An analysis provided to Grist by Evergreen Action suggests that the CEPP would not sacrifice grid reliability. A 70 to 90 percent clean grid would be able to provide enough supply to meet demand, the analysis said. It also shows that at least 12 U.S. utilities are already on track to grow their share of clean electricity by more than 3 percent annually in the coming years. “We need to help those utilities and ensure that every utility is actually making the transition, which means faster than they’re planning to go and using federal investment to make it happen,” Ricketts said. 

Casten also rejected the reliability argument. “The sun does not shine 24 hours a day and the wind does not always blow. Nobody doesn’t know that,” he said. “The question of what can you do in order to get a 100 percent zero-carbon grid just with existing technologies? There’s an infinite number of ways you could do that. We could expand nuclear. We could build out a ton of geothermal. We could invest in energy efficiency. There’s no reason you can’t technologically get there.” 

The plan may be possible from a technological standpoint, but it remains to be seen whether it’ll work politically. Democratic Senators Joe Manchin from West Virginia and Kyrsten Sinema from Arizona are at odds with progressives in their caucus, like Senator Bernie Sanders from Vermont, about the size, cost, and ambition of the $3.5 trillion reconciliation plan.

U.S. Sen. Joe Manchin (D-WV) speaks during a news conference after a procedural vote for the bipartisan infrastructure framework at Dirksen Senate Office Building July 28, 2021 on Capitol Hill in Washington, DC. Alex Wong/Getty Images

A spokesperson for Senator Tina Smith’s office told Grist that Smith and Manchin have been discussing the possibility of a clean energy standard for months. But there’s no saying, at this point, exactly what the powerful West Virginia Senator wants the CEPP to look like, if he agrees to vote for it at all. It’s possible that he will advocate for eliminating the penalty from the program, which would make it all carrot and no stick. He might seek to redefine what “clean” energy means — Manchin has long been an advocate of carbon capture technology, which is still relatively nascent but could, hypothetically, be added to natural gas–fired power plants to reduce emissions and fit the contours of the CEPP. Or he may refuse to vote for it altogether. Manchin has said publicly that he believes utilities are already decarbonizing on their own as renewable energy becomes more affordable. Still, Smith’s office is confident that the program will garner support from 50 senators when all is said and done. 

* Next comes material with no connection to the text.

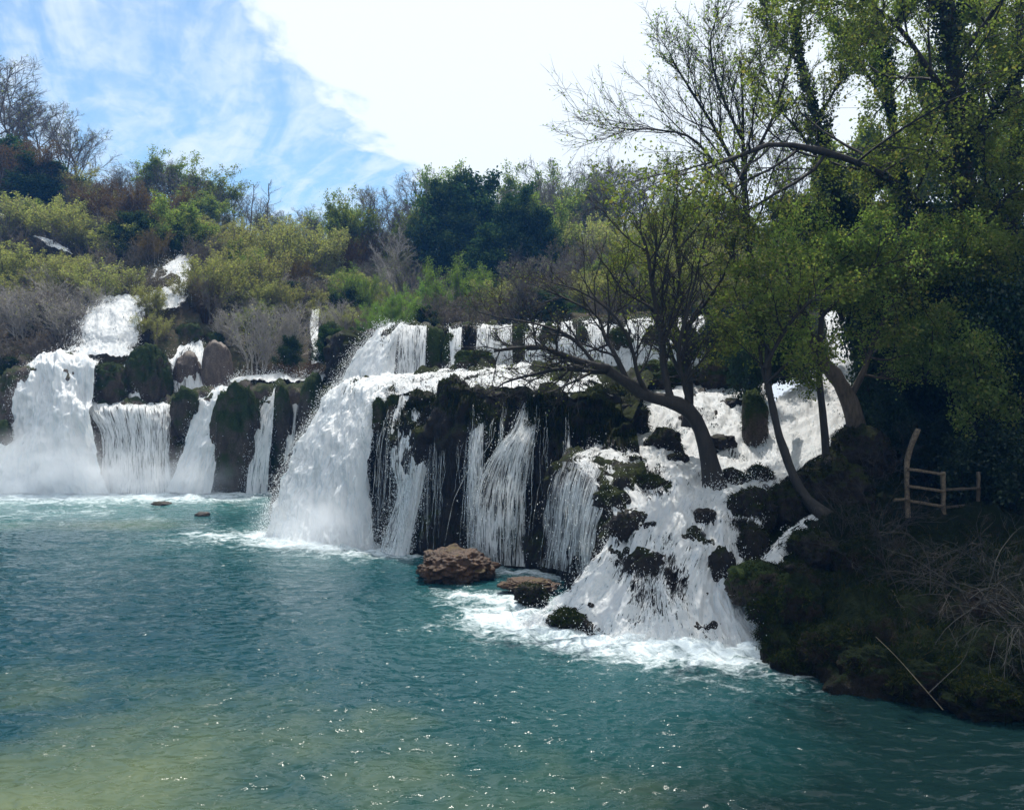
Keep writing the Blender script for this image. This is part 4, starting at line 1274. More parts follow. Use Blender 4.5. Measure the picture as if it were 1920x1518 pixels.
        crown.add(*leaves_on(r, P2, 30 if kind == 'ivy' else 20, 0.027, 1.6, 0.05, 0.8, up=0.5), m=1)
    A = np.concatenate(trunk.V + crown.V)
    kz = 1.0 / np.percentile(A[:, 2], 99.6)
    kr = WIDTH[kind] / (2 * np.percentile(np.hypot(A[:, 0], A[:, 1]), 95))
    for bag in (trunk, crown):
        bag.V = [v * np.array([kr, kr, kz]) for v in bag.V]
    tm = trunk.mesh('trunk', [M[bark]])
    cm = crown.mesh('crown', [M[bark], M[leaf]], smooth=False)
    return tm, cm


PROTO = {}


def plant(kind, px, py, Y, hpx, label, cat, group=None, wide=1.0, name=None, variants=2, rz=None, lean=0.0):
    v = random.randrange(variants)
    if (kind, v) not in PROTO:
        PROTO[(kind, v)] = plant_mesh(kind, v + hash_kind(kind))
    tm, cm = PROTO[(kind, v)]
    h = hpx / F * Y
    p = W(px, py, Y)
    nm = name or ('shrub' if cat == 'shrub' else 'tree')
    t = thing(nm, label, cat, tuple(p), group, rz if rz is not None else random.uniform(0, 6.28), (h * wide, h * wide, h))
    if lean:
        t.rotation_euler = (0, lean, t.rotation_euler[2])
    obj('trunk' if cat == 'tree' else 'stems', tm, t)
    obj('crown' if cat == 'tree' else 'foliage', cm, t)
    return t


def hash_kind(k):
    return sum(ord(c) * (i + 3) for i, c in enumerate(k)) % 97


G_OL, G_GR = 'olive shrubs on the slope above the falls', 'grey leafless bushes beside the far falls'
G_BT, G_SP = 'leafless trees along the skyline', 'trees in young leaf on the hill'
G_EV, G_RU = 'dark evergreen trees behind the upper step', 'russet bushes on the left slope'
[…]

House Speaker Nancy Pelosi plans to bring the bipartisan infrastructure bill to a vote in the House on Thursday, despite promising her progressive colleagues that she would bring the infrastructure bill and the reconciliation package to the floor at the same time. The idea was to use the bipartisan deal as leverage to force the warring factions of her party to pass both bills. But on Monday, Pelosi announced that she was forging ahead with the infrastructure deal because her party hadn’t agreed on a price tag for the reconciliation bill. On Tuesday, the chair of the House Progressive Caucus, Representative Pramila Jayapal from Washington, said that progressives “will only vote for the infrastructure bill after passing the reconciliation bill.” 

Depending on what happens next, the budget reconciliation bill, and the CEPP within it, could shapeshift a lot in the coming days and weeks. Casten is confident that the general structure of the CEPP will remain in the deal, but beyond that, he’s not sure about anything. “There’s more people than Joe Manchin I wouldn’t trust in a dark room with climate policy,” he said. “Until it’s written into law and signed, assume that all the text is variable.”